To check the status of the service, run the following command on the manager node:
docker service ls
This command shows the list of services in the Swarm and their status.
To scale the service, you can run the following command:
docker service scale <SERVICE-NAME>=<NUMBER-OF-REPLICAS>
This command changes the number of replicas for the specified service.
To update the service with a new Docker image, run the following command:
docker service update --image <NEW-IMAGE-NAME> <SERVICE-NAME>
This command updates the service with the new image.
To remove the service, run the following command:
docker service rm <SERVICE-NAME>
This command removes the service from the Swarm.

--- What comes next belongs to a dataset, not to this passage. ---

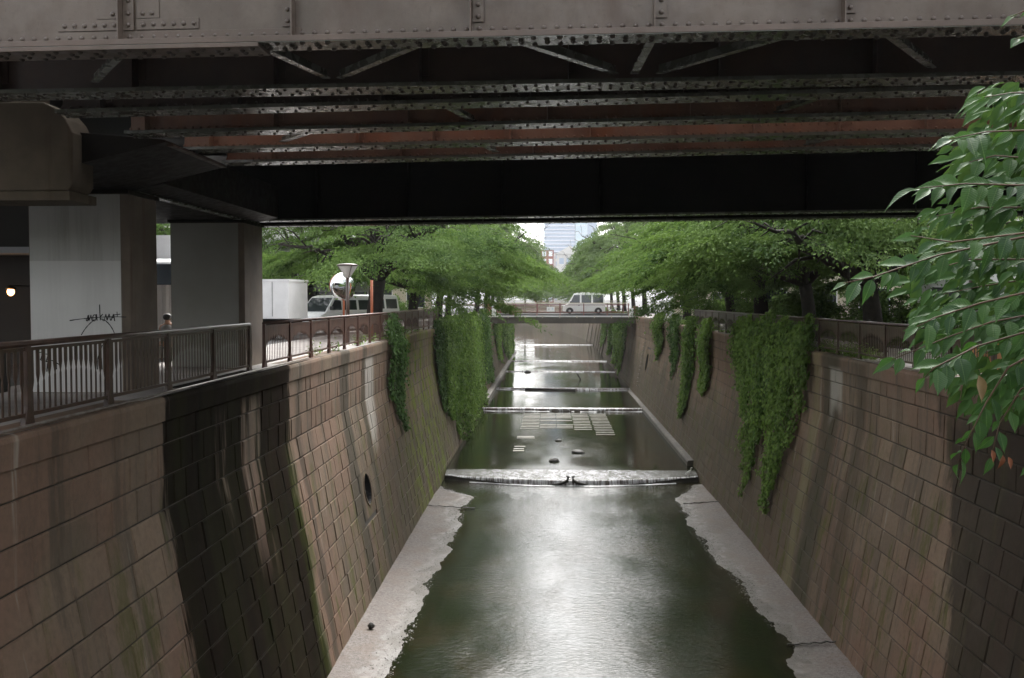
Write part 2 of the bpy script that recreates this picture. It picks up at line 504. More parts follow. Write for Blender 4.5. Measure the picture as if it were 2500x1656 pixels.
M['ivy'] = leaf_mat('ivy', (0.045, 0.095, 0.018), (0.20, 0.31, 0.075), 0.28, 0.4, alt=(0.15, 0.24, 0.05), nscale=0.5)
M['ivy_dark'] = leaf_mat('ivy_dark', (0.030, 0.068, 0.018), (0.10, 0.18, 0.05), 0.2, 0.4)

def near_leaf_mat():
    k = NT('near_leaf')
    r = k.orand()
    o = k.objco()
    x, y, z = k.sep(o)
    col = k.mix(r, (0.016, 0.048, 0.016), (0.046, 0.102, 0.026))
    # veins: a pale midrib and side ribs slanting forward
    ay = k.math('ABSOLUTE', y)
    vein = k.math('FRACT', k.math('MULTIPLY', k.math('SUBTRACT', x, k.math('MULTIPLY', ay, 0.75)), 11.0))
    vf = k.math('MULTIPLY', k.ramp(k.math('ABSOLUTE', k.math('SUBTRACT', vein, 0.5)), 0.10, 0.0), 0.18)
    col = k.mix(vf, col, (0.08, 0.15, 0.06))
    col = k.mix(k.ramp(ay, 0.016, 0.006, 0, 0.6), col, (0.12, 0.20, 0.07))
    k.set('Base Color', col)
    k.set('Roughness', 0.55)
    k.set('Specular IOR Level', 0.22)
    k.bump(k.math('ABSOLUTE', k.math('SUBTRACT', vein, 0.5)), 0.22, 0.010)
    t = k.n.new('ShaderNodeBsdfTranslucent')
    k.l.new(k.mix(0.5, col, (0.10, 0.26, 0.03)), t.inputs['Color'])
    mx = k.n.new('ShaderNodeMixShader')
    mx.inputs[0].default_value = 0.25
    k.l.new(k.b.outputs[0], mx.inputs[1])
    k.l.new(t.outputs[0], mx.inputs[2])
    k.l.new(mx.outputs[0], k.out.inputs['Surface'])
    return k.m
M['near_leaf'] = near_leaf_mat()

M['back_leaf'] = leaf_mat('back_leaf', (0.018, 0.050, 0.017), (0.040, 0.092, 0.024), 0.22, 0.55, attr=False, alt=(0.034, 0.080, 0.022), nscale=6.0)

def water_mat():
    k = NT('water')
    p = k.pos()
    x, y, z = k.sep(p)
    bed = k.mix(k.ramp(k.noise(k.scaled(p, (1, 0.5, 1)), 0.6, 5, 0.6), 0.4, 0.65), (0.008, 0.011, 0.004), (0.018, 0.015, 0.006))
    k.set('Base Color', bed)
    k.set('IOR', 1.36)
    k.set('Roughness', 0.015)
    k.set('Specular IOR Level', 0.5)
    a = k.noise(k.scaled(p, (1.6, 3.2, 1)), 1.5, 3, 0.55, 0.4)
    b = k.noise(k.scaled(p, (2.2, 4.6, 1), (5, 3, 0)), 3.2, 4, 0.65, 0.6)
    c = k.noise(k.scaled(p, (0.5, 0.9, 1), (1, 8, 0)), 0.8, 2, 0.5)
    h = k.math('ADD', k.math('MULTIPLY', a, 0.45), k.math('ADD', k.math('MULTIPLY', b, 0.46), k.math('MULTIPLY', c, 0.10)))
    # lively below the sill, quiet in the pools above it
    amp = k.math('ADD', k.ramp(y, 53.0, 56.0, 0.50, 0.18), k.math('MULTIPLY', k.ramp(y, 43.0, 51.0), k.ramp(y, 54.0, 52.5, 0, 0.35)))
    amp = k.math('MULTIPLY', amp, k.ramp(k.noise(k.scaled(p, (0.35, 0.16, 1)), 1.0, 3), 0.38, 0.62, 0.45, 1.15))
    amp = k.math('MULTIPLY', amp, k.ramp(k.math('ABSOLUTE', k.math('SUBTRACT', x, 1.0)), 4.2, 1.8, 0.45, 1.0))
    k.bump(h, amp, 0.068)
    return k.m
M['water'] = water_mat()
def shoal_mat():
    k = NT('shoal')
    p = k.pos()
    n = k.math('ADD', k.math('MULTIPLY', k.noise(p, 34, 4, 0.7), 0.5), k.math('MULTIPLY', k.noise(p, 9, 5, 0.75), 0.5))
    col = k.mix(k.ramp(n, 0.40, 0.60), (0.085, 0.073, 0.064), (0.205, 0.182, 0.168))
    col = k.mix(k.ramp(k.noise(p, 0.9, 5, 0.65), 0.42, 0.66, 0, 0.6), col, (0.14, 0.105, 0.082))
    x, y, z = k.sep(p)
    wet = k.ramp(k.math('ADD', z, k.math('MULTIPLY', k.math('SUBTRACT', k.noise(p, 2.2, 6, 0.72), 0.5), 0.10)), -7.895, -7.945)
    col = k.mix(k.math('MULTIPLY', wet, 0.75), col, (0.085, 0.078, 0.065))
    k.set('Base Color', col)
    k.set('Roughness', k.ramp(wet, 0, 1, 0.85, 0.3))
    k.bump(n, 0.6, 0.03)
    return k.m
M['shoal'] = shoal_mat()
def fall_mat(nm='falling_water', c=(0.55, 0.55, 0.57), lo=0.42, hi=0.60, fx=7.0):
    k = NT(nm)
    p = k.pos()
    n = k.noise(k.scaled(p, (fx, 0.6, 0.5)), 1.4, 6, 0.75)
    col = k.mix(k.ramp(n, lo, hi), c, (0.055, 0.035, 0.028))
    k.set('Base Color', col)
    k.set('Roughness', 0.3)
    k.bump(n, 0.8, 0.05)
    return k.m
M['fall'] = fall_mat()
M['fall_small'] = fall_mat('small_fall', (0.34, 0.34, 0.35), 0.40, 0.52, 2.2)
def riffle_mat():
    k = NT('sky_riffle')
    p = k.pos()
    x, y, z = k.sep(p)
    n = k.noise(k.scaled(p, (1.6, 1.0, 1)), 1.6, 7, 0.8, 0.6)
    mid = k.ramp(k.math('ABSOLUTE', k.math('SUBTRACT', x, 1.0)), 6.2, 2.0)
    f = k.math('MULTIPLY', k.ramp(n, 0.40, 0.60), k.math('ADD', 0.06, k.math('MULTIPLY', mid, 0.85)))
    col = k.mix(f, (0.030, 0.030, 0.016), (0.46, 0.46, 0.49))  # pale middle is painted: sky reflection mixed with foam
    k.set('Base Color', col)
    k.set('Roughness', 0.10)
    k.set('IOR', 1.36)
    k.bump(k.noise(k.scaled(p, (3.0, 2.0, 1)), 2.4, 5, 0.65), 0.8, 0.10)
    return k.m
M['sky_riffle'] = riffle_mat()
def lamp_mat():
    k = NT('lamp_glow')
    k.set('Base Color', (1, 0.7, 0.4, 1))
    k.set('Emission Color', (1.0, 0.50, 0.18, 1))
    k.set('Emission Strength', 2.0)
    return k.m
M['lamp_glow'] = lamp_mat()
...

These are the basic steps to deploy services on a Docker Swarm cluster. Docker Swarm also provides more advanced features such as rolling updates, health checks, and service discovery.
11. Common Docker Issues
Here are some common Docker issues and how to solve them:
Docker container not starting
This issue can occur due to a variety of reasons, including incorrect Docker run commands, issues with the Docker image, or issues with the Docker daemon. To solve this issue, you can try the following solutions:
- Check the Docker logs for error messages and troubleshoot accordingly.
- Verify that the Docker image is correctly configured and try running the container with different options.
- Restart the Docker daemon and try starting the container again.
Docker container unable to connect to the internet
This issue can occur if the container is not configured with the correct DNS settings. To solve this issue, you can try the following solutions:
- Verify that the container is connected to the correct network.
- Verify that the container has the correct DNS settings configured.
- Restart the Docker daemon and try starting the container again.
Docker container running out of disk space
This issue can occur if the container is generating a large amount of data and is not configured with enough disk space. To solve this issue, you can try the following solutions:
- Increase the container’s disk space by using the “–storage-opt” option in the Docker run command.
- Limit the container’s data generation by configuring the application running inside the container.
Docker container unable to communicate with other containers
This issue can occur if the containers are not on the same network or if the container ports are not correctly exposed. To solve this issue, you can try the following solutions:
- Verify that the containers are on the same network and can communicate with each other.
- Verify that the container ports are correctly exposed and can be accessed from other containers or the host machine.
Docker image build failing
This issue can occur if the Dockerfile is not correctly configured or if there are issues with the Docker build context. To solve this issue, you can try the following solutions:
- Verify that the Dockerfile is correctly configured and follows best practices.
- Optimize the Docker build context by excluding unnecessary files and directories.
- Use the “–no-cache” option in the Docker build command to ensure a clean build environment.